MATERIAL PROVIDED:
---

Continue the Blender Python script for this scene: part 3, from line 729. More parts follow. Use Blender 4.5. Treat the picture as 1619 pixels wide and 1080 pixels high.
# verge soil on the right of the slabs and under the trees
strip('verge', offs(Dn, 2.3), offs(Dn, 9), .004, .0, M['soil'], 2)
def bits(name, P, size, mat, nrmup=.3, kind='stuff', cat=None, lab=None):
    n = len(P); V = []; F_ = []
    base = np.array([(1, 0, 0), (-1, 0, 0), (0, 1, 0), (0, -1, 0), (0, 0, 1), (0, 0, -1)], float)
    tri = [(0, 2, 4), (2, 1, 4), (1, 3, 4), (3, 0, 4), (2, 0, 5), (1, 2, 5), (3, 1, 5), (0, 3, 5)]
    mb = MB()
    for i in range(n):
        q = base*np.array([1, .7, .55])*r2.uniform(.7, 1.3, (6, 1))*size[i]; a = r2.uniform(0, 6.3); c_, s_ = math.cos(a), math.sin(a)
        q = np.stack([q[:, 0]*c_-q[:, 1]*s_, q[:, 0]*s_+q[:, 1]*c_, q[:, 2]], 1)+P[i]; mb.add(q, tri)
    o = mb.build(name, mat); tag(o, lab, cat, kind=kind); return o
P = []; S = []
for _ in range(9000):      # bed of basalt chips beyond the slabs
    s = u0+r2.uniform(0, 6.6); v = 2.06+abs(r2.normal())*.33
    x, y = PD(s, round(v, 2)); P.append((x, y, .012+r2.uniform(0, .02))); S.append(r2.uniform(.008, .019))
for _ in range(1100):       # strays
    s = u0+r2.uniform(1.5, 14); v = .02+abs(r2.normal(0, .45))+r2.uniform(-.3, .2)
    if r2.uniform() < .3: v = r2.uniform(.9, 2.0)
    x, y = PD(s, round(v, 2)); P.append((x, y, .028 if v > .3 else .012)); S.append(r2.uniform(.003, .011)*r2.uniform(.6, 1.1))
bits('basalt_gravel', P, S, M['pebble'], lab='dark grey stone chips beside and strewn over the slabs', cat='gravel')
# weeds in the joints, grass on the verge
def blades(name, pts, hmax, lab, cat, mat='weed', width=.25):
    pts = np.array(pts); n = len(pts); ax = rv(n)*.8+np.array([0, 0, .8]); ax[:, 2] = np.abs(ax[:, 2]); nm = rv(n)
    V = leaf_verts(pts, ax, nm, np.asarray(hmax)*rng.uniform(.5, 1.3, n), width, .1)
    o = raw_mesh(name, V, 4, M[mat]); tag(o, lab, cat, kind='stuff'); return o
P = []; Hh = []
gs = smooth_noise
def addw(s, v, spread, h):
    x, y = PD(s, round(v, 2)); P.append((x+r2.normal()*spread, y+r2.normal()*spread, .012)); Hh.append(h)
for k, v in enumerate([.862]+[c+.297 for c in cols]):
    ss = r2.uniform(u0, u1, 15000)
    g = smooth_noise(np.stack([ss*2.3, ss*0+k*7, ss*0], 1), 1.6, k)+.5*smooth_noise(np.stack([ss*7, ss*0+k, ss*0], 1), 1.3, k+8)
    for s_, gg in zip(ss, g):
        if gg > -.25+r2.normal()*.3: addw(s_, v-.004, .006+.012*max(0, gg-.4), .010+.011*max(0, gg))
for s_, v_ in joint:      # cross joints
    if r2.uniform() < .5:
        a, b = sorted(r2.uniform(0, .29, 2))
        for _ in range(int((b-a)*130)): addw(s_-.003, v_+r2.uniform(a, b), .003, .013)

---

TASK DETAILS:
Copy out the whole listing exactly.

RESPONSE TO THIS EXERCISE:
Continue the Blender Python script for this scene: part 3, from line 729. More parts follow. Use Blender 4.5. Treat the picture as 1619 pixels wide and 1080 pixels high.
# verge soil on the right of the slabs and under the trees
strip('verge', offs(Dn, 2.3), offs(Dn, 9), .004, .0, M['soil'], 2)
def bits(name, P, size, mat, nrmup=.3, kind='stuff', cat=None, lab=None):
    n = len(P); V = []; F_ = []
    base = np.array([(1, 0, 0), (-1, 0, 0), (0, 1, 0), (0, -1, 0), (0, 0, 1), (0, 0, -1)], float)
    tri = [(0, 2, 4), (2, 1, 4), (1, 3, 4), (3, 0, 4), (2, 0, 5), (1, 2, 5), (3, 1, 5), (0, 3, 5)]
    mb = MB()
    for i in range(n):
        q = base*np.array([1, .7, .55])*r2.uniform(.7, 1.3, (6, 1))*size[i]; a = r2.uniform(0, 6.3); c_, s_ = math.cos(a), math.sin(a)
        q = np.stack([q[:, 0]*c_-q[:, 1]*s_, q[:, 0]*s_+q[:, 1]*c_, q[:, 2]], 1)+P[i]; mb.add(q, tri)
    o = mb.build(name, mat); tag(o, lab, cat, kind=kind); return o
P = []; S = []
for _ in range(9000):      # bed of basalt chips beyond the slabs
    s = u0+r2.uniform(0, 6.6); v = 2.06+abs(r2.normal())*.33
    x, y = PD(s, round(v, 2)); P.append((x, y, .012+r2.uniform(0, .02))); S.append(r2.uniform(.008, .019))
for _ in range(1100):       # strays
    s = u0+r2.uniform(1.5, 14); v = .02+abs(r2.normal(0, .45))+r2.uniform(-.3, .2)
    if r2.uniform() < .3: v = r2.uniform(.9, 2.0)
    x, y = PD(s, round(v, 2)); P.append((x, y, .028 if v > .3 else .012)); S.append(r2.uniform(.003, .011)*r2.uniform(.6, 1.1))
bits('basalt_gravel', P, S, M['pebble'], lab='dark grey stone chips beside and strewn over the slabs', cat='gravel')
# weeds in the joints, grass on the verge
def blades(name, pts, hmax, lab, cat, mat='weed', width=.25):
    pts = np.array(pts); n = len(pts); ax = rv(n)*.8+np.array([0, 0, .8]); ax[:, 2] = np.abs(ax[:, 2]); nm = rv(n)
    V = leaf_verts(pts, ax, nm, np.asarray(hmax)*rng.uniform(.5, 1.3, n), width, .1)
    o = raw_mesh(name, V, 4, M[mat]); tag(o, lab, cat, kind='stuff'); return o
P = []; Hh = []
gs = smooth_noise
def addw(s, v, spread, h):
    x, y = PD(s, round(v, 2)); P.append((x+r2.normal()*spread, y+r2.normal()*spread, .012)); Hh.append(h)
for k, v in enumerate([.862]+[c+.297 for c in cols]):
    ss = r2.uniform(u0, u1, 15000)
    g = smooth_noise(np.stack([ss*2.3, ss*0+k*7, ss*0], 1), 1.6, k)+.5*smooth_noise(np.stack([ss*7, ss*0+k, ss*0], 1), 1.3, k+8)
    for s_, gg in zip(ss, g):
        if gg > -.25+r2.normal()*.3: addw(s_, v-.004, .006+.012*max(0, gg-.4), .010+.011*max(0, gg))
for s_, v_ in joint:      # cross joints
    if r2.uniform() < .5:
        a, b = sorted(r2.uniform(0, .29, 2))
        for _ in range(int((b-a)*130)): addw(s_-.003, v_+r2.uniform(a, b), .003, .013)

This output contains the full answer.